Doch Vorsicht! Das geflügelte Wort von „Best Practice“ ist nicht unproblematisch. „Best Practice“ suggeriert, es gebe allgemeingültige, rezepthafte, „beste“ Lösungen, die für jede Schule passen. Dieses Verständnis halte ich für gefährlich. Jede Schule ist anders! Schulpädagogische Maßnahmen sollten zum Kontext der Schule passen. Sie sollten aus dem Umfeld der Schule heraus entwickelt und von den Menschen vor Ort getragen werden. Nur selten lässt sich etwas eins zu eins von einer anderen Schule übernehmen.
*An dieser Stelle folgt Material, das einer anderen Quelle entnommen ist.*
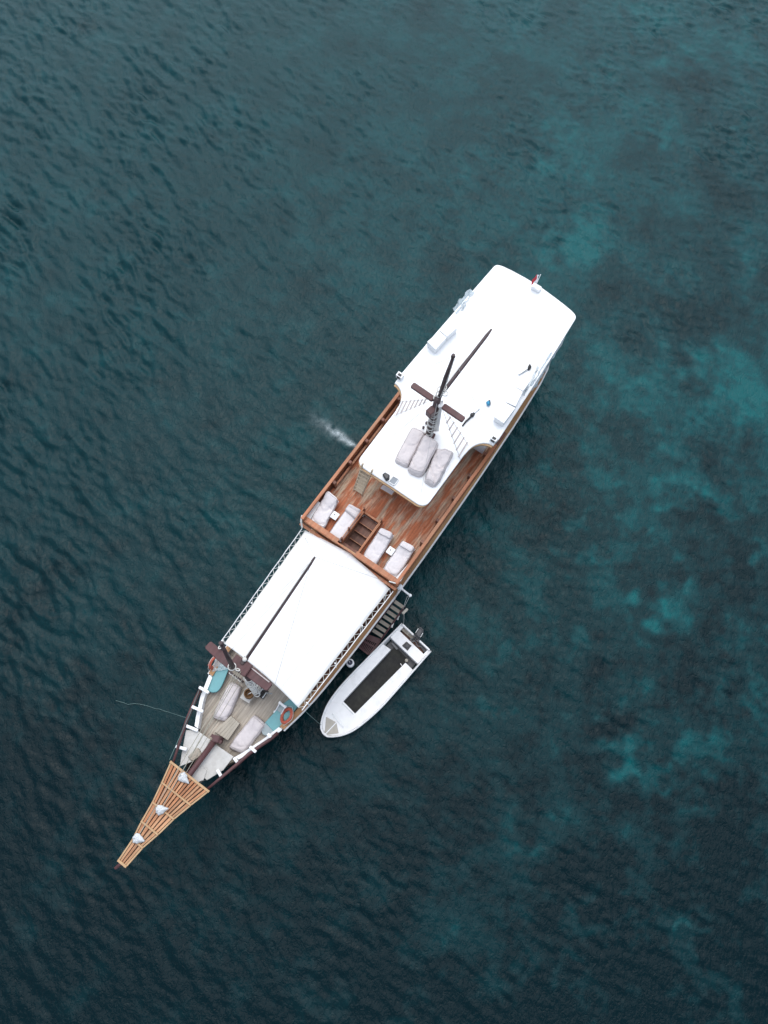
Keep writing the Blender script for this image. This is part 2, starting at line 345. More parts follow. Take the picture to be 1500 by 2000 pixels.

Ich glaube, es braucht auch gar nicht „die Besten“, um Lehramtsstudierende zu elektrisieren, sondern es reicht eine vielfältige, gern widersprüchliche, aber anregende Mischung aus „gut und anders“. Ich nehme mir deshalb auch vor, den Begriff von „Best Practice“ fortan nicht mehr zu verwenden. Vielleicht eher noch „Good Practice“. Eine Professorin schlug mal vor, weder von „besten Schulen“ noch von „guten Schulen“ zu sprechen, sondern von „interessanten Schulen“. Für welchen Begriff mensch sich auch entscheiden mag: Die interessanten Schulen sind ein lohnendes Studienobjekt!

Ihr größter Wert liegt weniger in ihren konkreten Konzepten (im Sinne von „Patentlösungen“) als vielmehr darin, was diese Schulen bei uns bewirken können: Sie stellen lähmende Gewissheiten infrage, fordern Glaubenssätze heraus und erweitern unser inneres Bild darüber, wie Schule sein kann. Sie machen Lust, sich selbst direkt an die Arbeit zu machen.